Masalah yang dihadapi harus mengandung
kesulitan satu tingkat di atasnya. Tugas bagi anak kelas 1 SD dapat
diselesaikan oleh anak kelas TK B. Contoh: Ahmad anak TK B mampu membaca buku
cerita anak dengan lancar.
4.
Keterangan solusinya harus dapat diterima oleh
masyarakat. Apabila kita merasa lapar maka kita akan membeli makanan, bukan
mencuri. Contoh: Desi siswa kelas TK B meskipun ia haus tidak mau mengambil
minuman temannya tanpa izin.
5.
Kemampuan abstraksi digunakan dalam memecahkan
masalah. Contoh: Lia anak berusia 4 tahun 6 bulan mampu mencari jejak (maze)
yang diberikan oleh gurunya.
6.
Memerlukan tingkat konsentrasi yang tinggi.
Contoh: Seorang anak bernama Rafi jari tangannya teriris oleh pisau, ia segera
memanggil ibunya dan bukan hanya berteriak-teriak saja atau menangis tetapi
tidak melakukan tindakan apapun.
D.
Faktor-Faktor yang Mempengaruhi Perkembangan
Kognitif
Faktor-faktor yang mempengaruhi pengembangan kognitif dapat dijelaskan
antara lain sebagai berikut:
1.
Keturunan
Teori hereditas atau
nativisme pertama kali dipelopori oleh seorang ahli filsafat Schopenhauer. Dia
berpendapat bahwa manusia lahir sudah membawa potensi-potensi tertentu yang
tidak dapat dipengaruhi lingkungan. Berdasarkan teorinya, taraf inteligensi
sudah ditentukan sejak anak dilahirkan, sejak faktor lingkungan tak berarti
pengaruhnya. Para ahli psikologi Loehlin, Lindzey dan Spuhler berpendapat bahwa
taraf inteligensi 75-80% merupakan warisan atau faktor keturunan. Pembawaan
ditentukan oleh ciri-ciri yang dibawa sejak lahir (batasan kesanggupan).
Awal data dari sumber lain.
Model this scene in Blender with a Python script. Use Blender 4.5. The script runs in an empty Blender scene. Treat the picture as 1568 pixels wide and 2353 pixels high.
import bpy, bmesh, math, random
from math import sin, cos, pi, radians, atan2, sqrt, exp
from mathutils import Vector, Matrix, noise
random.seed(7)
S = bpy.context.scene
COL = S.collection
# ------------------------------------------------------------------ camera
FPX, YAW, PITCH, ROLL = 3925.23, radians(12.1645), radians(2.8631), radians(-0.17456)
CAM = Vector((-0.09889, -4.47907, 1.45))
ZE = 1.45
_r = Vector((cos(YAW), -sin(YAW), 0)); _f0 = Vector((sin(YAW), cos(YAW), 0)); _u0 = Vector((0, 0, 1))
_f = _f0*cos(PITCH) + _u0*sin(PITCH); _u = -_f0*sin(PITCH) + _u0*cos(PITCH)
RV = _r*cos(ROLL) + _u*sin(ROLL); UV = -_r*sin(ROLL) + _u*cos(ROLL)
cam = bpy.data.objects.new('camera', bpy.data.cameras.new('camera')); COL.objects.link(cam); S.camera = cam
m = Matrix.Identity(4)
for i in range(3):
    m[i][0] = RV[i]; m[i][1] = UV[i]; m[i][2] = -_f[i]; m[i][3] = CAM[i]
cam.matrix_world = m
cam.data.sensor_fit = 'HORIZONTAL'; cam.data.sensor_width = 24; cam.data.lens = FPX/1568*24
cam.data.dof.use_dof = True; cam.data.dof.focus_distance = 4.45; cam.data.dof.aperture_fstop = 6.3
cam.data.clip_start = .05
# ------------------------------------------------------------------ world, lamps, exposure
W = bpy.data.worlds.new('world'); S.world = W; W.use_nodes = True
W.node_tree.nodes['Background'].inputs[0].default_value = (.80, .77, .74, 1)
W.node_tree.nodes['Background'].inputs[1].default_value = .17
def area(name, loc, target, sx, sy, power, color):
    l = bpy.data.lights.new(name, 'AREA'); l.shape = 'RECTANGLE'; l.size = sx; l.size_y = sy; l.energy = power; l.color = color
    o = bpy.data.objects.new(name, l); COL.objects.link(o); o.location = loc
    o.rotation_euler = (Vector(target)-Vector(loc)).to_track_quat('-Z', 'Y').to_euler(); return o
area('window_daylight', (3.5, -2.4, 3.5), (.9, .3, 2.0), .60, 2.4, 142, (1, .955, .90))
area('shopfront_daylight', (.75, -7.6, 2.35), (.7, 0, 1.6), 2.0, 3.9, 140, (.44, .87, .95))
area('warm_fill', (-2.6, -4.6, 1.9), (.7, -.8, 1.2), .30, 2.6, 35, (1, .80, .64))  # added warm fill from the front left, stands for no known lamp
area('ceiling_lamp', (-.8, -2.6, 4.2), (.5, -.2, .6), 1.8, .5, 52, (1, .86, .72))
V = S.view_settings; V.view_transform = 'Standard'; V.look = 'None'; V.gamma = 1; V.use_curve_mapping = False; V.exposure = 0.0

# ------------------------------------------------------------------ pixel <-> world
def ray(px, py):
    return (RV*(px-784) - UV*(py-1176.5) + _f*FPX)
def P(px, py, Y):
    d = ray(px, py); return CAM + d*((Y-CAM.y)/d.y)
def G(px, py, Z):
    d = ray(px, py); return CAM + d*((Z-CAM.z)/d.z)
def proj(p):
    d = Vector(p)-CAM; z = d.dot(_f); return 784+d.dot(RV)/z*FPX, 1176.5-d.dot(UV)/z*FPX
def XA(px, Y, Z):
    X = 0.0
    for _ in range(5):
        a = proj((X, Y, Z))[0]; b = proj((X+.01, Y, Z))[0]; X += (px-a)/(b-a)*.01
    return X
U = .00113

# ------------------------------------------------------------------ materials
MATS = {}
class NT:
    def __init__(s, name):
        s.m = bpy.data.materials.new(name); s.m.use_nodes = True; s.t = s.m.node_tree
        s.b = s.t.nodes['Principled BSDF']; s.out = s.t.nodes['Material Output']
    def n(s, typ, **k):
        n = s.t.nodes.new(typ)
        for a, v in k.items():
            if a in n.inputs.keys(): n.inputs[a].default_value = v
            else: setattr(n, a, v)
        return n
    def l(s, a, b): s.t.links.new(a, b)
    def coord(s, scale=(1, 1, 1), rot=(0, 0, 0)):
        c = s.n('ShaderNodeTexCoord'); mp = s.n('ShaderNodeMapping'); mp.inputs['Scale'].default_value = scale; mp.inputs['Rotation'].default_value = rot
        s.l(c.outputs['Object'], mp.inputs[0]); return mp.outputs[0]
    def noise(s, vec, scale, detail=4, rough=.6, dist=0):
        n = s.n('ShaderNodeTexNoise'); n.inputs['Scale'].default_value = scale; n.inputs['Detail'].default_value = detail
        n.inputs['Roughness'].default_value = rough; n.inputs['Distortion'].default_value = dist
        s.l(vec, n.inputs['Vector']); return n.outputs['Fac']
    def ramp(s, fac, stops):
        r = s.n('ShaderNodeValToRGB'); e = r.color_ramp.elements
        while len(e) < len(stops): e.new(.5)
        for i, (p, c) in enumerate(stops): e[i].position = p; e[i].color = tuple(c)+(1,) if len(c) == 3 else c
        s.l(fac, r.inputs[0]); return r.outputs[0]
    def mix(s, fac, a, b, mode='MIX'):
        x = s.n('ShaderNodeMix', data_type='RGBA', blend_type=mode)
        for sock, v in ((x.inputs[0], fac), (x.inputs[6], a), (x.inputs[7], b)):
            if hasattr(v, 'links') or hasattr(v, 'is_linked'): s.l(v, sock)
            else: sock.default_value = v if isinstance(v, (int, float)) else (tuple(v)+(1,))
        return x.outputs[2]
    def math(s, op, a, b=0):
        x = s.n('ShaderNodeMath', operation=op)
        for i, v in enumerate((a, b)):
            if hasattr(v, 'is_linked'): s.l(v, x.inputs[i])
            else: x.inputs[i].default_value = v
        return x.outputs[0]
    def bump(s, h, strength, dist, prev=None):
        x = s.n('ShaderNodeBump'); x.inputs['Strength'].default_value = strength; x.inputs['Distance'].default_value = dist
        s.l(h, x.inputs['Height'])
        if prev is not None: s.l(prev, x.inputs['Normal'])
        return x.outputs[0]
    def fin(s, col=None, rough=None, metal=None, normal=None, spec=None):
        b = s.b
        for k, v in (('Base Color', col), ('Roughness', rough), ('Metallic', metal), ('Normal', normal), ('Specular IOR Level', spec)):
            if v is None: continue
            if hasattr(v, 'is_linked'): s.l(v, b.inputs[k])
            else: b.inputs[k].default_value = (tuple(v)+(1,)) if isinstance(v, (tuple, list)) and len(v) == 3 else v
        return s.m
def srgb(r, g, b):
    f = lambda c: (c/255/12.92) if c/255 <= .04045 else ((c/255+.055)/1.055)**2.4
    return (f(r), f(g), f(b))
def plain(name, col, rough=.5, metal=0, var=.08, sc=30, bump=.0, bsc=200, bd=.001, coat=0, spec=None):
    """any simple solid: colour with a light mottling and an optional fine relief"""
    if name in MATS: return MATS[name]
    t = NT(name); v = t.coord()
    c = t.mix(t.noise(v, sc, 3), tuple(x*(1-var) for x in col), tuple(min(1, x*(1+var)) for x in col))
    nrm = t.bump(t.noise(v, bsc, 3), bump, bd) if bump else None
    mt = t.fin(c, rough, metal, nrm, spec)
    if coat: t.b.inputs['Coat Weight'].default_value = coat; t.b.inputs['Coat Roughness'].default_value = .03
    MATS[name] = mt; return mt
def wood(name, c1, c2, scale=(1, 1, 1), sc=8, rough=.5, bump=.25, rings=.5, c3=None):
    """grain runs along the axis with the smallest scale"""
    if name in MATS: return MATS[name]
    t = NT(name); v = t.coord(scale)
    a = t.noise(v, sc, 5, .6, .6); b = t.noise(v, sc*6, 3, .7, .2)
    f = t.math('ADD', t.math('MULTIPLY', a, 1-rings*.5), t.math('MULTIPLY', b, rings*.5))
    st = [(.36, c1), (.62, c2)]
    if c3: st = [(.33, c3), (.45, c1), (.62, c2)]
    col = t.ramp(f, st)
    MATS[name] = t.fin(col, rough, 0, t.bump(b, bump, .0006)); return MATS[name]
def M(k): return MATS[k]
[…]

Meskipun anak-anak menerima latihan dan pelajaran yang sama,
perbedaan-perbedaan itu masih tetap ada (Monks, Knoers dan Haditono, 1999).
2.
Lingkungan
Teori lingkungan
atau empirisme dipelopori oleh John Locke. Dia berpendapat bahwa manusia
dilahirkan sebenarnya suci seperti kertas putih atau tabularasa. Menurut
pendapatnya, perkembangan manusia sangatlah ditentukan oleh lingkungannya.
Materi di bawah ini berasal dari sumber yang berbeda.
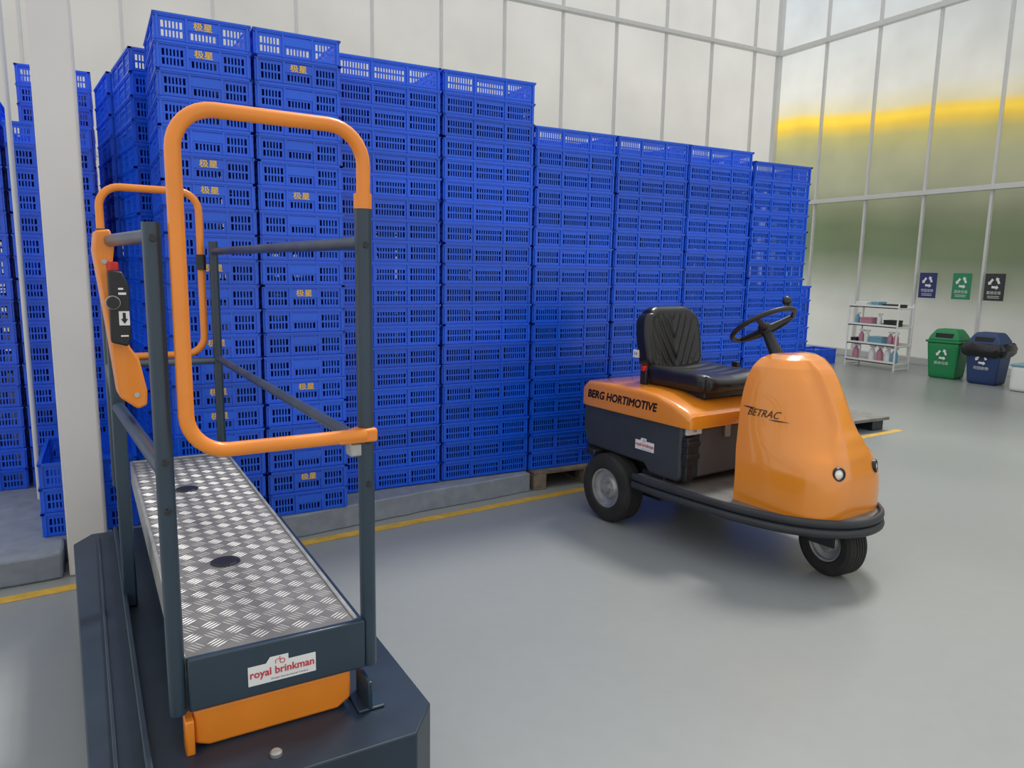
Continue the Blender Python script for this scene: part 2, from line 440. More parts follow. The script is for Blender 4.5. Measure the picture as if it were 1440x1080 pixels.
rows2 = [(0.80+CW/2, 5.07, 19, 1), (1.165+CL/2+0.07, 4.96, 19, 0), (1.815+CL/2+0.06, 4.96, 19, 0), (2.46+CL/2+0.055, 4.96, 17, 0), (3.105+CL/2+0.05, 4.96, 17, 0), (3.745+CL/2+0.05, 4.96, 17, 0)]
for (cx, cy, n, sh) in rows2:
    for k in range(n):
        o_ = len(VV)
        if sh: VV += [(cx - y, cy + x, z + B + k*PITCH) for x, y, z in v0]
        else: VV += [(cx + x, cy + y, z + B + k*PITCH) for x, y, z in v0]
        FF += [tuple(i+o_ for i in q) for q in f0]
me = bpy.data.meshes.new('rear_crate_row'); me.from_pydata(VV, [], FF); me.materials.append(M_BLUE)
o = bpy.data.objects.new('plastic_crate_row', me); COL.objects.link(o); tag(o, 'second row of blue slotted plastic crates behind the first', 'crates', 'stacked blue crates along the wall'); o['kind'] = 'stuff'

# ------------------------------------------------------------------ work platform trolley
CART = empty('platform_trolley', (0.094, 1.75, 0), math.radians(1.8), 'navy and orange elevating work platform trolley with tread-plate deck', 'work platform')
P = CART
poly = [(-0.195, -0.2), (0.50, -0.2), (0.58, -0.1), (0.58, 1.62), (0.5, 1.7), (-0.17, 1.7), (-0.235, 1.6)]
MB().prism(poly, 0.07, 0.37).obj('base', M_NAVYD, P, bevel=0.004)
MB().box((-0.09, -0.12, 0.37), (-0.075, 1.6, 0.42)).obj('side_channel', M_NAVYD, P, bevel=0.003)
MB().box((-0.15, -0.12, 0.37), (-0.14, 1.6, 0.385)).obj('side_strip', M_NAVYD, P, bevel=0.003)
for x in (-0.1, 0.42):
    for y in (0.05, 1.45):
        MB().lathe([(0.02, -0.03), (0.075, -0.03), (0.08, -0.02), (0.08, 0.02), (0.075, 0.03), (0.02, 0.03)], (x, y, 0.08), (1, 0, 0), 32, True).obj('wheel', M_RUB, P, smooth=True)
MB().lathe([(0.0, 0.012), (0.010, 0.012), (0.014, 0.008), (0.014, 0)], (0.18, -0.12, 0.37), (0, 0, 1), 20).obj('bolt', M_RIM, P, smooth=True)
MB().box((0.03, 0.12, 0.372), (0.07, 1.8, 0.47)).box((0.35, 0.12, 0.372), (0.39, 1.8, 0.47)).box((0.07, 0.6, 0.38), (0.35, 0.68, 0.46)).box((0.07, 1.3, 0.38), (0.35, 1.38, 0.46)).obj('lift_frame', M_NAVYD, P, bevel=0.004)
mb = MB()
prof = [(0.02, 0.385), (0.05, 0.372), (0.36, 0.372), (0.395, 0.395), (0.395, 0.468), (0.02, 0.468)]
v = [(x, -0.012, z) for x, z in prof] + [(x, 0.11, z) for x, z in prof]; n = len(prof)
mb.add(v, [tuple(range(n)), tuple(reversed(range(n, 2*n)))] + [(i, n+i, n+(i+1) % n, (i+1) % n) for i in range(n)])
mb.obj('lift_cover', M_ORTUBE, P, bevel=0.006)
MB().box((-0.002, -0.03, 0.368), (0.018, 0.02, 0.455)).obj('hinge_lug', M_ORTUBE, P, bevel=0.004)
MB().prism([(0.425, -0.06), (0.437, -0.06), (0.437, 0.04), (0.425, 0.04)], 0.37, 0.45).box((0.40, -0.06, 0.37), (0.47, 0.05, 0.378)).obj('side_lug', M_NAVY, P, bevel=0.003)
MB().box((0.01, -0.022, 0.472), (0.432, -0.002, 0.602)).obj('front_panel', M_NAVY, P, bevel=0.004)
mb = MB()
mb.box((0.0, 0.0, 0.5), (0.010, 1.95, 0.604)).box((0.410, 0.0, 0.5), (0.42, 1.95, 0.604)).box((0.010, 1.94, 0.5), (0.410, 1.95, 0.604))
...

Berdasarkan pendapat John Locke tersebut perkembangan taraf inteligensi
sangatlah ditentukan oleh pengalaman dan pengetahuan yang diperolehnya dari
lingkungan hidupnya.
3.
Kematangan
Tiap organ (fisik
maupun psikis) dapat dikatakan telah matang jika ia telah mencapai kesanggupan
menjalankan fungsinya masing-masing. Kematangan berhubungan erat dengan usia
kronologis.
4.
Pembentukan
Pembentukan ialah
segala keadaan di luar diri seseorang yang mempengaruhi perkembangan
inteligensi. Pembentukan dapat dibedakan menjadi pembentukan sengaja
(sekolah/formal) dan pembentukan tidak sengaja (pengaruh alam
sekitar/informal). Sehingga manusia berbuat inteligen untuk mempertahankan
hidup ataupun dalam bentuk penyesuaian diri.
5.
Minat dan Bakat
Minat mengarahkan
perbuatan kepada suatu tujuan dan merupakan dorongan bagi perbuatan itu. Apa
yang menarik minat seseorang mendorongnya untuk berbuat lebih giat dan lebih
baik lagi. Sedangkan bakat diartikan sebagai kemampuan bawaan, sebagai potensi
yang masih perlu dikembangkan dan di latih agar dapat terwujud. Bakat seseorang
akan mempengaruhi tingkat kecerdasannya. Artinya, seseorang yang memiliki bakat
tertentu, akan semakin mudah dan cepat mempelajari hal tersebut.